My editor, Mary Rennie from HarperCollins, was insightful and sensitive and from the beginning I was very open to her suggestions and to learn from her expertise. During the editing process I discovered it is a delicate balance of following your instincts as to when to change things and not change things. The process was very positive as I knew we were both working towards making the book the best it could be.

 Have you had to do much for marketing and publicity? What sort of things have you had to do? Did you find this part of the job a challenge or something that came naturally?

Writing is such a solitary process and then the book is published and suddenly there’s the launch, publicity and many different people to meet. I felt shy and self-conscious when it came to interviews and public speaking and strove to overcome this as best I could. I especially did not feel at all comfortable in the ‘photo shoot’ situation and am much happier to be at my desk writing! However, the most wonderful part I had not anticipated was meeting many different readers who identify with the book. People continue contacting me saying it is their story too as they also feel ‘half and half’ due to their migrant heritage. And not just people of Italian descent but Chinese, Greek, Ukraine, Scottish, French Dominican… Connecting with readers has been for me the best part of Mezza being published and makes all the sacrifice and hard work worthwhile.

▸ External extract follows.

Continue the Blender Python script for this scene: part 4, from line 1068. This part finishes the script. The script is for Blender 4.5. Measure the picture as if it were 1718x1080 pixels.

Finally, what advice would you give someone starting out as a writer?

Write for the love of writing, not with getting published in mind. Follow your instincts and write what feels natural to you. Write from your whole self – your sense of humour, observations, vulnerabilities, imagination, life experiences. Write first – worry about publishers, agents, who will read it, and everything else later. And keep going, even when it feels impossible, keep writing.
Zoe Boccabella

Zoe Boccabella

Thanks so much Zoe and best of luck with the continuing success of Mezza Italiana. I’m looking forward to reading your novel too.